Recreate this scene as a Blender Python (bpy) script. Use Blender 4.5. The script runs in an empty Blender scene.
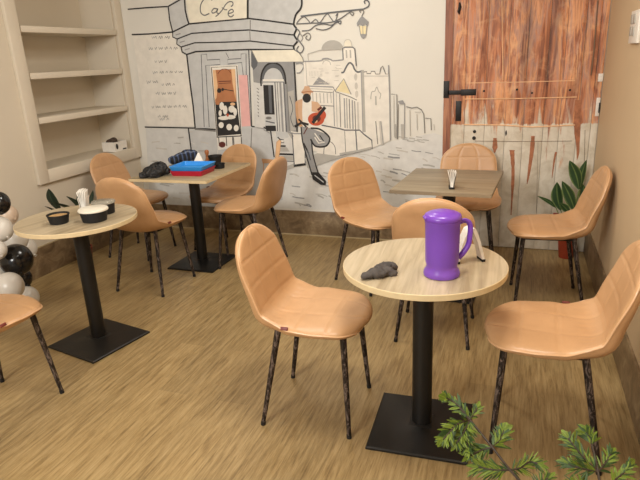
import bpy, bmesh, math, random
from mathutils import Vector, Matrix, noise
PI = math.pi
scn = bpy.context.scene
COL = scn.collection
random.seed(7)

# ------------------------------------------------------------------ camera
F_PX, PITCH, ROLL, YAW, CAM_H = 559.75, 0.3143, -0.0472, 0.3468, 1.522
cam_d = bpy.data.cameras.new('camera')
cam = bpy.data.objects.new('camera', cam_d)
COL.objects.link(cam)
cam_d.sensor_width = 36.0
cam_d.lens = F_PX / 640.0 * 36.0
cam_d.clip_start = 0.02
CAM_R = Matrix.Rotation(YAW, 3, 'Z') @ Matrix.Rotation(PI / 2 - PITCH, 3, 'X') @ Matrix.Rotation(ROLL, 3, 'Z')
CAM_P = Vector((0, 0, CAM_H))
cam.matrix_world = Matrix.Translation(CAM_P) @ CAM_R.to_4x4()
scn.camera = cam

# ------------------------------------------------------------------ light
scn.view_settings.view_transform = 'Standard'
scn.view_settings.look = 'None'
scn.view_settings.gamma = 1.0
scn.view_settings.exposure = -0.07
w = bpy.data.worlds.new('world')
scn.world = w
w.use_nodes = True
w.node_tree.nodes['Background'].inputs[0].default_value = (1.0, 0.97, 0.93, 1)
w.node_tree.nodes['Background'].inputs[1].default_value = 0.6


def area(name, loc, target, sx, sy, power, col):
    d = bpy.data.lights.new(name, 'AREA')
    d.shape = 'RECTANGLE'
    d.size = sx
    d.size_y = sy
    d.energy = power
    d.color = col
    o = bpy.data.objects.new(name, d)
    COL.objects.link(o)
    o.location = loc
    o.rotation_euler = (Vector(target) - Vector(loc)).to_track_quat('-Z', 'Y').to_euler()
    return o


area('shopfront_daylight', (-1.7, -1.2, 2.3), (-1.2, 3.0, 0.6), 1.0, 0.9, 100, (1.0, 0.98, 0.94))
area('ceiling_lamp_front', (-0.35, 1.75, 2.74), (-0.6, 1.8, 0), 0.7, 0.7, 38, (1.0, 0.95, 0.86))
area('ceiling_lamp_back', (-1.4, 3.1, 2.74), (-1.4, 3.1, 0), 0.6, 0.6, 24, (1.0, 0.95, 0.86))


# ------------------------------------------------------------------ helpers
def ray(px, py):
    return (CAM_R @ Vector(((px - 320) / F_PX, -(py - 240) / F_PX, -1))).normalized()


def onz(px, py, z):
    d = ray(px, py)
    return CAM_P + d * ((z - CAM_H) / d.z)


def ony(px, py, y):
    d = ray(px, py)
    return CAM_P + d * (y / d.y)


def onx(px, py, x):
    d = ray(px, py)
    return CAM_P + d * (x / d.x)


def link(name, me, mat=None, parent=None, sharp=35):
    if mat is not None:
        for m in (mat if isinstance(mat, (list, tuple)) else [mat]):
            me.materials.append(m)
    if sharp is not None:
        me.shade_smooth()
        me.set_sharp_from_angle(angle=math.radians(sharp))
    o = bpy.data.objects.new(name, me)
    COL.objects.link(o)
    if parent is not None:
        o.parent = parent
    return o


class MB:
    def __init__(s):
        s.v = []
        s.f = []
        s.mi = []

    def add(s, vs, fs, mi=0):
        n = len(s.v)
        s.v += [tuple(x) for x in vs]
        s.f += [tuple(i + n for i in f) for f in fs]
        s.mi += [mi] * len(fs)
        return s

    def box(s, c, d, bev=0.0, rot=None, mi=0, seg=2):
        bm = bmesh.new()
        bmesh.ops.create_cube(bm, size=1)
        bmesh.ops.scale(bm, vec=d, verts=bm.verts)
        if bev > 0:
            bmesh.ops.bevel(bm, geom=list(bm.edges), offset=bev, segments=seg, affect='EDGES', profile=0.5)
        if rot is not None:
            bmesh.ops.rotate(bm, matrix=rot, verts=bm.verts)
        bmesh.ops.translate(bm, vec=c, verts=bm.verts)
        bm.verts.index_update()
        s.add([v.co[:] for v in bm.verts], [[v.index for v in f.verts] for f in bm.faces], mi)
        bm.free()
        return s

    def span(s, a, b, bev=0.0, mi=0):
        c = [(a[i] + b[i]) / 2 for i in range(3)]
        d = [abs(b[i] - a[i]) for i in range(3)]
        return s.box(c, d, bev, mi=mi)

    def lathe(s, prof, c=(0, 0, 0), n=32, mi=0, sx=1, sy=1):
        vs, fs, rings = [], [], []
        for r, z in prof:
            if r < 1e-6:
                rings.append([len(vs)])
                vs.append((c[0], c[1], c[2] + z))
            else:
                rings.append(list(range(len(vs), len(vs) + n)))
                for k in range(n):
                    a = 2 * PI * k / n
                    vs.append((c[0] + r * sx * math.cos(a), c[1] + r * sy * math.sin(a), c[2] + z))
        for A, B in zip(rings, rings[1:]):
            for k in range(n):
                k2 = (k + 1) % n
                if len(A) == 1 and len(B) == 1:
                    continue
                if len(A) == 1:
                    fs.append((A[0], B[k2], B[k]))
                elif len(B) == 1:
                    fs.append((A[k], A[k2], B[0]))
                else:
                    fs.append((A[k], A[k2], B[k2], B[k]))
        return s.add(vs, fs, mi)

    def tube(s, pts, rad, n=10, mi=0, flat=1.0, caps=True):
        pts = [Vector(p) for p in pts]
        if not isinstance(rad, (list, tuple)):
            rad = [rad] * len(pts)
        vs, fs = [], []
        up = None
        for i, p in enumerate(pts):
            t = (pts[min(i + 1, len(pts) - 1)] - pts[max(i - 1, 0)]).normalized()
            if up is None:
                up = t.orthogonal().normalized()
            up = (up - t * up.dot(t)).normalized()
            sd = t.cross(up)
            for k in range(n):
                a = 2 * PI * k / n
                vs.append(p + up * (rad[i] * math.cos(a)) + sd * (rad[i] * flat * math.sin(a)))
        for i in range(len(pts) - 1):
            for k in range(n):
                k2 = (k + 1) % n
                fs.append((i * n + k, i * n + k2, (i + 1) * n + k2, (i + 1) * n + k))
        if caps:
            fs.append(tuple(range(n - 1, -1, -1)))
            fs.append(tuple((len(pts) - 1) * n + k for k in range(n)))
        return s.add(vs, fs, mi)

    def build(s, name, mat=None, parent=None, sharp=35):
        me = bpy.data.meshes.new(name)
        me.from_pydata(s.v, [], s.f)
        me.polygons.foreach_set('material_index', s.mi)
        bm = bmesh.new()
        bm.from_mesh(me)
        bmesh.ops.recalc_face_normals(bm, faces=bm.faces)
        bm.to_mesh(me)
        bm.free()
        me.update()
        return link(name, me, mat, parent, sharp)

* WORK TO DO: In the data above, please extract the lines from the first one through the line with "random.seed(7)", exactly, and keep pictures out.

* SOLUTION TO THIS EXERCISE:
Recreate this scene as a Blender Python (bpy) script. Use Blender 4.5. The script runs in an empty Blender scene.
import bpy, bmesh, math, random
from mathutils import Vector, Matrix, noise
PI = math.pi
scn = bpy.context.scene
COL = scn.collection
random.seed(7)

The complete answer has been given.